══ Data rows

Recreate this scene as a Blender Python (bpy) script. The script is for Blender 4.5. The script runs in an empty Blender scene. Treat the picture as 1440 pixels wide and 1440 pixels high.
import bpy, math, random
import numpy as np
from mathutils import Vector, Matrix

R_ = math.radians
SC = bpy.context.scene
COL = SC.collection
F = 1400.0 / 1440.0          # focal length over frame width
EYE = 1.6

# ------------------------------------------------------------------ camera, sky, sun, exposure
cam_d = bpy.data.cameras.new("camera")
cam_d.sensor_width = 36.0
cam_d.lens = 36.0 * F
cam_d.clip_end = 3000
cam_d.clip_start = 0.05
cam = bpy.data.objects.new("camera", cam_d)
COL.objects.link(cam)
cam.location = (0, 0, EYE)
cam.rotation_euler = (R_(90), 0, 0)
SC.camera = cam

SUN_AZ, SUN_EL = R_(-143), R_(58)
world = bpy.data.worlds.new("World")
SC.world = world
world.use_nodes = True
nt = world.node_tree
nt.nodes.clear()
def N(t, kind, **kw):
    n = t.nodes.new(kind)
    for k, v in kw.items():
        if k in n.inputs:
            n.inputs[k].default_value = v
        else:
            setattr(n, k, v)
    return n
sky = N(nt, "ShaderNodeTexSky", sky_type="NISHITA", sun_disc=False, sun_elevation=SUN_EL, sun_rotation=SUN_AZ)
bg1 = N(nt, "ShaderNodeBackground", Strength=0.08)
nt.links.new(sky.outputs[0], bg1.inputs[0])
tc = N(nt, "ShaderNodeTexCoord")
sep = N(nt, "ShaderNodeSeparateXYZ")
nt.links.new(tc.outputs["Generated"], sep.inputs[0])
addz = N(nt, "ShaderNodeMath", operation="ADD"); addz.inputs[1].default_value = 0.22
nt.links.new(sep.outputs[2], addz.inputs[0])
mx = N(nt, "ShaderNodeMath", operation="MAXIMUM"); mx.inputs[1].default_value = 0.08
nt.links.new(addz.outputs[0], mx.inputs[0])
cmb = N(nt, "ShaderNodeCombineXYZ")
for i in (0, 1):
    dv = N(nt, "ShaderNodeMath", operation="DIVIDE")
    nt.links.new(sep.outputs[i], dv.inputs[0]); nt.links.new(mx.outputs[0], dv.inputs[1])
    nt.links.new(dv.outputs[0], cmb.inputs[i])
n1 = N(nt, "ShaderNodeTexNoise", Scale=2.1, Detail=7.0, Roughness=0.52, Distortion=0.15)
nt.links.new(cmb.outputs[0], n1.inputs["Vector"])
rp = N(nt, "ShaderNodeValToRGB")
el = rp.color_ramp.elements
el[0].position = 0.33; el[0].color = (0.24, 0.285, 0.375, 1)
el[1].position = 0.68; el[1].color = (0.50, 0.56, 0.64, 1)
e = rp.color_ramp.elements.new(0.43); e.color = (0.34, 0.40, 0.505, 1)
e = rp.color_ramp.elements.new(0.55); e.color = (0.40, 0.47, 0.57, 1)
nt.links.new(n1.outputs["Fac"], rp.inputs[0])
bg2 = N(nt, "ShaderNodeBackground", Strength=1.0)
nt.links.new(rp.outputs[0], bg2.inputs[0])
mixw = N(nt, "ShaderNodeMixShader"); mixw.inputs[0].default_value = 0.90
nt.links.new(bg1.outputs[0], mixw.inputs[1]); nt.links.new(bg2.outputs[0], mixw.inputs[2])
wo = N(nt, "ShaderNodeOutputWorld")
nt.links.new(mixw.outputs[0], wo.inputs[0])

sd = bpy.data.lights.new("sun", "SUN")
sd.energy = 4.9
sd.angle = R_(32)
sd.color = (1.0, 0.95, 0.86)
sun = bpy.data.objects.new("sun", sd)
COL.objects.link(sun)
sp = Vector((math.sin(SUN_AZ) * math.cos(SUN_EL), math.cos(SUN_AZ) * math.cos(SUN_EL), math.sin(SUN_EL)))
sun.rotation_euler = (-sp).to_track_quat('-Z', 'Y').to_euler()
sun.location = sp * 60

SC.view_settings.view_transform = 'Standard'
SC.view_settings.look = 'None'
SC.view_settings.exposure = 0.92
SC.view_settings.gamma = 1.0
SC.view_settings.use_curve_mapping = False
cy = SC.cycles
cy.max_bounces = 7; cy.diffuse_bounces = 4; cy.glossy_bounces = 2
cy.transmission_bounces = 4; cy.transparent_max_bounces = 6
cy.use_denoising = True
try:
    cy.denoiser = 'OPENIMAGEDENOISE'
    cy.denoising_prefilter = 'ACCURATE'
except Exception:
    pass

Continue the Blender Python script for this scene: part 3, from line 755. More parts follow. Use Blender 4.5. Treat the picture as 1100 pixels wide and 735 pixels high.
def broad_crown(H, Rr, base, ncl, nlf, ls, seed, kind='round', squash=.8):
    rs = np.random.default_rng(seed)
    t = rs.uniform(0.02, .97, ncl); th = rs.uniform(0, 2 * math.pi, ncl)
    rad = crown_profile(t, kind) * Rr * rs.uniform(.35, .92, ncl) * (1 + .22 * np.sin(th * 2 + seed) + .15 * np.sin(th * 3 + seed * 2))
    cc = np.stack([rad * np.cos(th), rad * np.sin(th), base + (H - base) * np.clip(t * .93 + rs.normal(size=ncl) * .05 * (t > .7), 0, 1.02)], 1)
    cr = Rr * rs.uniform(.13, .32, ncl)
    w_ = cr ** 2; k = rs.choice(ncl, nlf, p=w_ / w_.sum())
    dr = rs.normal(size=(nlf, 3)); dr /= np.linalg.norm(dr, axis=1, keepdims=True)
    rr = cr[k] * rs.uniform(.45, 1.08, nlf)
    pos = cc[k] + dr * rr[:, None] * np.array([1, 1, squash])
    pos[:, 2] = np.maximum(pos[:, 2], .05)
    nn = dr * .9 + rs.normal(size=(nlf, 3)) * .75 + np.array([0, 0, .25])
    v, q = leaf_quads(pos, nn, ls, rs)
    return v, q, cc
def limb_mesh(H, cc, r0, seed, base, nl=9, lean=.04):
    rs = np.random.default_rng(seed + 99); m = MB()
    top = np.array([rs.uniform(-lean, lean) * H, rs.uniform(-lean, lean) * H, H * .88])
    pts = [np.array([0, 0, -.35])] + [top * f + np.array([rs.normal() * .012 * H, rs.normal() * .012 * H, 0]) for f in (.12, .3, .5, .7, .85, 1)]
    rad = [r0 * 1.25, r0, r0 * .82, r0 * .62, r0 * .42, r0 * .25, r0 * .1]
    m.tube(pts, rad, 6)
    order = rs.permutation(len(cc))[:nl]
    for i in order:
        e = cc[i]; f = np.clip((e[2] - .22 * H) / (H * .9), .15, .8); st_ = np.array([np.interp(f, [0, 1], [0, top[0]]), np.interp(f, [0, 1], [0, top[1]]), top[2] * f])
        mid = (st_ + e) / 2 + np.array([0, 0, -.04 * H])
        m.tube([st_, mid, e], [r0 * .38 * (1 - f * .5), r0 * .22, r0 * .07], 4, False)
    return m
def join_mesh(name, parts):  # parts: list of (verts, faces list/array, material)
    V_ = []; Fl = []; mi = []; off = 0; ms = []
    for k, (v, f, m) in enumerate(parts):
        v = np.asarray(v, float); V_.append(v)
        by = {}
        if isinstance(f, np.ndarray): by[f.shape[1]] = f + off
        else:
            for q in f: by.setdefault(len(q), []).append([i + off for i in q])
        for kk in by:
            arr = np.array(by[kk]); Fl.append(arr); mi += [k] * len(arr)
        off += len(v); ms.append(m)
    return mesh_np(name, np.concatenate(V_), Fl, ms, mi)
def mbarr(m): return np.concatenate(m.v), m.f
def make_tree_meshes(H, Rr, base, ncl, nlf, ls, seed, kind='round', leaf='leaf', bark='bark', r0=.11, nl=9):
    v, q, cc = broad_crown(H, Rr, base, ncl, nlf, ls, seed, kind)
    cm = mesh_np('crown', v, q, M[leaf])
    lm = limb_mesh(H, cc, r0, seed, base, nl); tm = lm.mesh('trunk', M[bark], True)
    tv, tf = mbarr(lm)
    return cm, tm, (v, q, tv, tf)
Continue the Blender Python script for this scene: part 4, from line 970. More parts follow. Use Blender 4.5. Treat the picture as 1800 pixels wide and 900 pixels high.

════

What the task asks:
Looking at the material above, please copy exactly every line from its first line through the line containing "SC.camera = cam", with both ends included and nothing else.

Solution:
Recreate this scene as a Blender Python (bpy) script. The script is for Blender 4.5. The script runs in an empty Blender scene. Treat the picture as 1440 pixels wide and 1440 pixels high.
import bpy, math, random
import numpy as np
from mathutils import Vector, Matrix

R_ = math.radians
SC = bpy.context.scene
COL = SC.collection
F = 1400.0 / 1440.0          # focal length over frame width
EYE = 1.6

# ------------------------------------------------------------------ camera, sky, sun, exposure
cam_d = bpy.data.cameras.new("camera")
cam_d.sensor_width = 36.0
cam_d.lens = 36.0 * F
cam_d.clip_end = 3000
cam_d.clip_start = 0.05
cam = bpy.data.objects.new("camera", cam_d)
COL.objects.link(cam)
cam.location = (0, 0, EYE)
cam.rotation_euler = (R_(90), 0, 0)
SC.camera = cam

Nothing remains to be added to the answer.